You have cut the base rate in February. Is there further scope for reduction in your base rate if RBI cuts the repo rate this week? Will you be able to maintain margin at three per cent?
We need to see to what extent will there be a repo rate cut and whether it will be accompanied by a reduction in the cash reserve ratio. So, we will have to wait and watch. We expect margin to remain under pressure, because when interest rates fall, the impact is immediate on loans; but in case of deposits, there is a lag effect.
What is your capital requirement for complying with Basel III regulations?
We are already Basel III compliant as on March 31, 2013. We had requested the government for Rs 1,500 crore and I am confident we will get the capital this year. If we get that capital, we will be Basel III compliant even in 2013-14. We have sufficient capital to finance our growth.
In your assessment, what are the strengths and weaknesses of Allahabad Bank?
Let me begin with the strengths. The financials of this bank are very strong. The net interest margin has remained above 3 per cent for many quarters. We have more than 2,700 branches across India and more than 60 per cent of these branches are in rural and semi-urban areas.
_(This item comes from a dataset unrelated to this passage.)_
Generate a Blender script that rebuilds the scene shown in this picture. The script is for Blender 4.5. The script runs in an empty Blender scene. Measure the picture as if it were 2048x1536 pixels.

The government’s financial inclusion initiatives will result in a lot of actions in rural and semi-urban regions in the next couple of years. We will directly benefit because of our presence in these areas. We also have a committed workforce and adequate capital. Coming to weaknesses, we expect asset quality pressures to continue. We have a restructured loan portfolio of over Rs 13,000 crore and we expect it to rise further.